##### Provided material

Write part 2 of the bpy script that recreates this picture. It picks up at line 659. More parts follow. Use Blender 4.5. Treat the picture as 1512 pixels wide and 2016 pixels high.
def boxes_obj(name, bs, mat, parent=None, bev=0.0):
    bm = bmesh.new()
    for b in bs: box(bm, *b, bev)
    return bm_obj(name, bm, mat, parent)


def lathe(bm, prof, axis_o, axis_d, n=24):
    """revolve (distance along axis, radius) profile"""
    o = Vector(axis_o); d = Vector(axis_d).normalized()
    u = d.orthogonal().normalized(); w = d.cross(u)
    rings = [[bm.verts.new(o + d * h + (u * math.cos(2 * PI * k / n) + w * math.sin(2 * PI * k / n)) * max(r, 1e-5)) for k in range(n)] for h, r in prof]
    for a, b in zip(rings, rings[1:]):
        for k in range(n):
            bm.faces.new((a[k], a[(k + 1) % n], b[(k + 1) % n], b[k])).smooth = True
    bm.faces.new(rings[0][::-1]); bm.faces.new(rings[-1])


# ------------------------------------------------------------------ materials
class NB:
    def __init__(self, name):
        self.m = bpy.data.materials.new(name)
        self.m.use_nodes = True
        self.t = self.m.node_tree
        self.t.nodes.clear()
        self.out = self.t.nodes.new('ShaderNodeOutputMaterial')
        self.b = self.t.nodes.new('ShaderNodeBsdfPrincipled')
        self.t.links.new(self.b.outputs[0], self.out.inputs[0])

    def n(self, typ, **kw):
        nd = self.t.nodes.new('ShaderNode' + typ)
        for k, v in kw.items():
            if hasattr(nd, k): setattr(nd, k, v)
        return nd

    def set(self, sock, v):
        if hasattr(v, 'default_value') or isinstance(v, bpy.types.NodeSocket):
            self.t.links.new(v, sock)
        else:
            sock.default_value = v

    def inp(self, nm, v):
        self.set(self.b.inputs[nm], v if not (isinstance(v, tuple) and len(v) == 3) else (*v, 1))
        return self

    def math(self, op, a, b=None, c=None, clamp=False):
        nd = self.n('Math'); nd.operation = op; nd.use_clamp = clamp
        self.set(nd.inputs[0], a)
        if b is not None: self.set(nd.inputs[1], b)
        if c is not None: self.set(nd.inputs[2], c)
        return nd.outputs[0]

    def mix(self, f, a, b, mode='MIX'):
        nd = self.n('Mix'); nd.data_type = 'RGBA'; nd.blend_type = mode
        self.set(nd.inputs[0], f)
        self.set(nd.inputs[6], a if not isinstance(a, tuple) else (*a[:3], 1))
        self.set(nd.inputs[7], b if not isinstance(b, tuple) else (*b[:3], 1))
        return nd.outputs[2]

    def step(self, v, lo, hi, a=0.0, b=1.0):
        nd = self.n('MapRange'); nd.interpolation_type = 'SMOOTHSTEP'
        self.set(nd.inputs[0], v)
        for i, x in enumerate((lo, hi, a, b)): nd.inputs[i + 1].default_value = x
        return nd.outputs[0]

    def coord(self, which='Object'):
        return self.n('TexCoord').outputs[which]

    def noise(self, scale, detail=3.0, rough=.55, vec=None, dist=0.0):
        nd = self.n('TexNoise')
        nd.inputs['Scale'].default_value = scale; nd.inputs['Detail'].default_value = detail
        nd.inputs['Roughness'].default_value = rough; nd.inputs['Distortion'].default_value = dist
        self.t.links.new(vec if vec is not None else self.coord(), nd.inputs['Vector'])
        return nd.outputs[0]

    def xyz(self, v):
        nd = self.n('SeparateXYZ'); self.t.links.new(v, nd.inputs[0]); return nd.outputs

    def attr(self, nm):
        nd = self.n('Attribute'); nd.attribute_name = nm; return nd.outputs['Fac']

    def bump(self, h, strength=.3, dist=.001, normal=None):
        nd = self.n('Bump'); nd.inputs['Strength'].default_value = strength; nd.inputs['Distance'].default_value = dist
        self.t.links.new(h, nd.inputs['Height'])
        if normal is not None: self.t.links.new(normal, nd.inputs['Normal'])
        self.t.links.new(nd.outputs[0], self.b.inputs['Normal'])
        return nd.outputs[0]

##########

What is expected —
Exactly as they appear, please write out the lines from the opening of the listing above down to the line containing "return bm_obj(name, bm, mat, parent)", with both end lines included.

Solution to the exercise —
Write part 2 of the bpy script that recreates this picture. It picks up at line 659. More parts follow. Use Blender 4.5. Treat the picture as 1512 pixels wide and 2016 pixels high.
def boxes_obj(name, bs, mat, parent=None, bev=0.0):
    bm = bmesh.new()
    for b in bs: box(bm, *b, bev)
    return bm_obj(name, bm, mat, parent)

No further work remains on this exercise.